Our primary turkey stalker is the coyote. And we have plenty of them too. Bet that bobcat was mad when he figured out it was foam and not the real thing.
 
Are the Jake and Hen decoys DSD's? Those jakes in the first photo look like they are about to commence an ass whuppin' on your jake decoy...congrats on a nice longbeard with the bow!!!
 
Yea the jake and the hens are DSD's. I was shooting a 125 grain Magnus Bullhead (you can see the longer shaft with a large helical fletched feather in my quiver). I can post a picture or two of the results if anyone is interested in shooting that type of head, but they are a little graphic. I have never shot a bird with a regular broadhead, but have heard quite a few guys lose birds that way. Their vitals are real small, high and far back, and they obviously don't throw much of a blood trail. I think alot of guys just hit birds through the breast meat and end up losing them. Tracking birds is only complicated by the fact that they can fly. All this makes it pretty tough.
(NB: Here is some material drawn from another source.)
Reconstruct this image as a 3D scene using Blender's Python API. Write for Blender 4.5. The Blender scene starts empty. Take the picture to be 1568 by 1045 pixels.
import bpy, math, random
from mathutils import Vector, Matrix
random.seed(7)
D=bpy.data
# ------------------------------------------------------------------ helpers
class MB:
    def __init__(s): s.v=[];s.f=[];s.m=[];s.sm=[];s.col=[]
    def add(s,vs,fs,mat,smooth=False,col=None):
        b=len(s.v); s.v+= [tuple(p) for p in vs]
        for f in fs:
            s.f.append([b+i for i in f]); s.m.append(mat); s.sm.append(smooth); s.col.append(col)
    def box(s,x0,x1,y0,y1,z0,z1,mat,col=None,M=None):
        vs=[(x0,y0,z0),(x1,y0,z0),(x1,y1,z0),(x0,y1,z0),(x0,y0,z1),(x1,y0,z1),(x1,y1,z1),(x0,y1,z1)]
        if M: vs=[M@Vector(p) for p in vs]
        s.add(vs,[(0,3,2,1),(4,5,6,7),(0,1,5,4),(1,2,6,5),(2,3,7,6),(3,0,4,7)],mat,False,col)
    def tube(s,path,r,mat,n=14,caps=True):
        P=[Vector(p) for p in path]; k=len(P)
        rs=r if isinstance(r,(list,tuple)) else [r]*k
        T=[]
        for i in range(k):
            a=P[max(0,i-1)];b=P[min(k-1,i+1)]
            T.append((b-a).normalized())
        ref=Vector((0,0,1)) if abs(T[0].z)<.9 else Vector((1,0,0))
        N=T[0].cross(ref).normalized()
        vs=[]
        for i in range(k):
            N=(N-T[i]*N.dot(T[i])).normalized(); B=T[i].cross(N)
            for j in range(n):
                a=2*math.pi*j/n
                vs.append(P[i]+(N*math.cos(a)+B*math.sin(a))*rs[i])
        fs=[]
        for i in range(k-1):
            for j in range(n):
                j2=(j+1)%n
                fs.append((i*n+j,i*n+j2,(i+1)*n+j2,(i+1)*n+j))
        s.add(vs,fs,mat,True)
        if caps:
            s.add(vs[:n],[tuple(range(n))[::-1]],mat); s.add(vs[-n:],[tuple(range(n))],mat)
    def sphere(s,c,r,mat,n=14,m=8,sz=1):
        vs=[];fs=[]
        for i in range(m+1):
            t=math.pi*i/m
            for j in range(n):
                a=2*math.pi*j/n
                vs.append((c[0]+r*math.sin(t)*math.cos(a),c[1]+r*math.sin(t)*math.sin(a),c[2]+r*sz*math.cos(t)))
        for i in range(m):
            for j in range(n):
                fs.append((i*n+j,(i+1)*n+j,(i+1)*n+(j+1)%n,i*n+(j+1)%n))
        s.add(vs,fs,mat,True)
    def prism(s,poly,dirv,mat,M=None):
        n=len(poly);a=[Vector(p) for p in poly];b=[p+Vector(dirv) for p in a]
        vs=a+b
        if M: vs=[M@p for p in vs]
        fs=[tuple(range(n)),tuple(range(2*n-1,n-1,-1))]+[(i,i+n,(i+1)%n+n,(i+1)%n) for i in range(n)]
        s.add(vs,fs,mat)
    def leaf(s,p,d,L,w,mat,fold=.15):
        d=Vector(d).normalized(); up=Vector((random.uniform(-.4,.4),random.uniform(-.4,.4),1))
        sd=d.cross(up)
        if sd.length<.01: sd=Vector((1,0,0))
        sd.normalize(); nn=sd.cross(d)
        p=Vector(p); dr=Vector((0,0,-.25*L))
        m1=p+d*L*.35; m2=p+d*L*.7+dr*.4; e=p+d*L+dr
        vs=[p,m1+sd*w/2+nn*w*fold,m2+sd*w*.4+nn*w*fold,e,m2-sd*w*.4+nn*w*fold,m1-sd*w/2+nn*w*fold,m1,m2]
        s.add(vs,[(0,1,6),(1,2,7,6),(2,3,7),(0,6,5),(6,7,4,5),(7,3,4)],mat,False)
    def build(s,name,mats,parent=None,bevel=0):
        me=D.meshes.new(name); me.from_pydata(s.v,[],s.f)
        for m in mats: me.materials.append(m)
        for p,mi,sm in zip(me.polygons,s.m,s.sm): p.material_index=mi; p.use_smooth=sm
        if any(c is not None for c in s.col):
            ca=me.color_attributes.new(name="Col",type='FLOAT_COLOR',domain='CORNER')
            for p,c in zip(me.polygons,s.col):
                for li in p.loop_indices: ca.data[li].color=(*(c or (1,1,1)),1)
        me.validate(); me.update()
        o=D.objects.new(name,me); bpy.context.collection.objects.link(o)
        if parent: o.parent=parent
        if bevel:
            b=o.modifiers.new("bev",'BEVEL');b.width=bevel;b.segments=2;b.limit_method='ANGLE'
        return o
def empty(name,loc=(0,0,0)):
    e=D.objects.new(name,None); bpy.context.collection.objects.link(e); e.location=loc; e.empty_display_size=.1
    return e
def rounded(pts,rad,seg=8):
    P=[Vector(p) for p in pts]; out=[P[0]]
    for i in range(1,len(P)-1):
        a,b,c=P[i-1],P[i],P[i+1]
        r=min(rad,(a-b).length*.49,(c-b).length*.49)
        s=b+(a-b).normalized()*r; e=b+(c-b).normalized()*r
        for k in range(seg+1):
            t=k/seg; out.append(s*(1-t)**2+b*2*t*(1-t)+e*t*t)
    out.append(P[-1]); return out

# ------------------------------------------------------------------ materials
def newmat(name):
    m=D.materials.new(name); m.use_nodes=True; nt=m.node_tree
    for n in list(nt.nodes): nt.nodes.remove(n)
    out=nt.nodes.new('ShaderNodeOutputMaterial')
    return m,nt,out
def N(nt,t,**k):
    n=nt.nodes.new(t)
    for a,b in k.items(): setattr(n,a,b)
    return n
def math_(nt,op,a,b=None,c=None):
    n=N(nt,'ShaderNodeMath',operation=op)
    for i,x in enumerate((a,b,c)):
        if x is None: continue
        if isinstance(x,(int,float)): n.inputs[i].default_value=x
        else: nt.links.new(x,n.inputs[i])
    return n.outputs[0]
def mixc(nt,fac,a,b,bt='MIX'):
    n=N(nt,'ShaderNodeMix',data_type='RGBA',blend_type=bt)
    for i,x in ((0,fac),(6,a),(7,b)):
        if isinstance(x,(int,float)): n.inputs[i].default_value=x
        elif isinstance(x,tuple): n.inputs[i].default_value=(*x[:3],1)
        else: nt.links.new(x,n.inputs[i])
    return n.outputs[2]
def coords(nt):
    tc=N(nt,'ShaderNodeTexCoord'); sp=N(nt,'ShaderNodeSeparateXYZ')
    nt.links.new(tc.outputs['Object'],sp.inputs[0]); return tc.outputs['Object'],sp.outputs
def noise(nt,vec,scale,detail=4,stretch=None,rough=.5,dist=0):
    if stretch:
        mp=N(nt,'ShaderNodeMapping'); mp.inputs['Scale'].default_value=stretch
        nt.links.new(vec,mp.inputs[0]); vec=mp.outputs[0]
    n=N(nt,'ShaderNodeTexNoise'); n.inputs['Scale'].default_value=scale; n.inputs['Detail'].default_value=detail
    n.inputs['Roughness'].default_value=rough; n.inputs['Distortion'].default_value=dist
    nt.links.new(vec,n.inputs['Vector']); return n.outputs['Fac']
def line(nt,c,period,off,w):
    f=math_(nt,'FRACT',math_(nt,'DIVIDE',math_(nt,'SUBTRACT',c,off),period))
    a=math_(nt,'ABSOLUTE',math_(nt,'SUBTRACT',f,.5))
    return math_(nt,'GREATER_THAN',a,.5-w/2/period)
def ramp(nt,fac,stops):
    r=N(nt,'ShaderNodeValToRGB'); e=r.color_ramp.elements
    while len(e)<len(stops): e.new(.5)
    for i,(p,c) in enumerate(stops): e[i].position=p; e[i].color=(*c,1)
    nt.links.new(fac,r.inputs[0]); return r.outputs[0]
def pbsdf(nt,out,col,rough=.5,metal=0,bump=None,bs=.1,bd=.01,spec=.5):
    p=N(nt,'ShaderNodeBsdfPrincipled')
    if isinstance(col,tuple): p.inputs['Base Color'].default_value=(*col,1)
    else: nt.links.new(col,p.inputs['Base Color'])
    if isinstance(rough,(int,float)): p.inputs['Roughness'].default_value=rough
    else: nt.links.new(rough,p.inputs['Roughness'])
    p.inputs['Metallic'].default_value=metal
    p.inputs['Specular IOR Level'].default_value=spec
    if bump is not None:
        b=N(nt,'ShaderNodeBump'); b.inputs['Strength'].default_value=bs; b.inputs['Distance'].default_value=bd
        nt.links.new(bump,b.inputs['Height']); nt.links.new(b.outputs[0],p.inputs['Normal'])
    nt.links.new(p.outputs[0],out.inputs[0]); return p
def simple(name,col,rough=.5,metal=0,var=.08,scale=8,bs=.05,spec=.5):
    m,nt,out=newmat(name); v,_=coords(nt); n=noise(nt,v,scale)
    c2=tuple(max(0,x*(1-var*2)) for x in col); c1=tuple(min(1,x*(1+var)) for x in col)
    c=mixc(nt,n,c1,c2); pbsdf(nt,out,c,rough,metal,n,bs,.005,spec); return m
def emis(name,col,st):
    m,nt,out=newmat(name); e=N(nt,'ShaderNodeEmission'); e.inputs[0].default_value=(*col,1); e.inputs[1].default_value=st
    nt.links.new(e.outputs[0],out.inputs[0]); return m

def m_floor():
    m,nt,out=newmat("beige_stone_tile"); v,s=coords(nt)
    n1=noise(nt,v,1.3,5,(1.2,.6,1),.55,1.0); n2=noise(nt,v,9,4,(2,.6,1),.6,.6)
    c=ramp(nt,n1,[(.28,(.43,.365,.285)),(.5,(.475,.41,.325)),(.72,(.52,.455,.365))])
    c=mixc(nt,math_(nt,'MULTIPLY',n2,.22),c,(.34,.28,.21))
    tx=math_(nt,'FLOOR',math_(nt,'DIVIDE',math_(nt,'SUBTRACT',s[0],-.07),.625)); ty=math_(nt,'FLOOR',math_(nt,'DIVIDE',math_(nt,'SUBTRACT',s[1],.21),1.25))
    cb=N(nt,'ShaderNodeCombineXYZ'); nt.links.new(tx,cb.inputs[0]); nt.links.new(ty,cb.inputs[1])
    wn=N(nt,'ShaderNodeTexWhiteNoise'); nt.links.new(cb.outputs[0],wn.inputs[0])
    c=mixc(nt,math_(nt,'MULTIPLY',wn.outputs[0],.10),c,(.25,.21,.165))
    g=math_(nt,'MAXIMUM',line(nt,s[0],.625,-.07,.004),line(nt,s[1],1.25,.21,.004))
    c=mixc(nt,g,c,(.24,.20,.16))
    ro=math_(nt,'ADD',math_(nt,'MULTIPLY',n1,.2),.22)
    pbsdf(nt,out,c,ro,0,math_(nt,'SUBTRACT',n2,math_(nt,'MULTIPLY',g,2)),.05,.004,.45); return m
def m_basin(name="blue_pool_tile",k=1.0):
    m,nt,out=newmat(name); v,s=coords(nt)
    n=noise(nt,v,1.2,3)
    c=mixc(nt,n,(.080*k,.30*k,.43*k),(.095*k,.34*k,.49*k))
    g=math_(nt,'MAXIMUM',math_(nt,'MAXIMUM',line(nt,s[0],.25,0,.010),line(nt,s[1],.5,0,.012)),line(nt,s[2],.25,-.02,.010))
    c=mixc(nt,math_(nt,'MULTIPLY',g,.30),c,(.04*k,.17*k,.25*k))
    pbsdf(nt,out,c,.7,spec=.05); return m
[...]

I would suggest a Bullhead, but you do need to try shooting them into an open layer block style target to see how they fly. I'm going to do more experimenting with arrow shafts and fletching combinations to try to get it a bit more figured out. The Magnus heads have a lifetime warrantee on the head itself, and they include an extra set of blades if I remember correctly. But watch out, they will eat up a block target in mere seconds.
Maybe I will actually have some boat pics in the next couple of weeks!
-Neil
 
Neil,
Thanks for the tips on the bullhead. I will see if my local shop has any and get a few. I wonder if the new Blazers I just got would stabilize one.
 
Bob,
While I don't know for sure, I do not think the Blazers would create enough drag to get the 125 gr. bullheads to fly. Before my dad and I tried the big helical fletched feathers, we fletched the bullhead shafts with 4" Quickspins to see if they would work. I shoot 3 1/8" Quickspins on my fieldpoint/broadhead arrows, and was hoping to make my turkey arrows as close to my others as possible. The 4" Quickspins just didn't have enough drag or spin to stablelize that big Bullhead. I saw a video tip from an archery shop out west that suggests indexing one of the Bullhead's blades down, instead of up, saying that it greatly helped with their accuracy. They said that if they didn't index the blade down, the heads would hit 3-6" left. Who knows why?
Every broadhead company loves to claim that their heads hit exactly the same as field points. It rarely works that way for me it seems. The bullheads are still great heads though. Very durable and kill birds very cleanly. Just experiment with them and practice shooting them (and watch your blades if you are shooting through a blind window). Let me know if you pick some heads up, and how they work for you.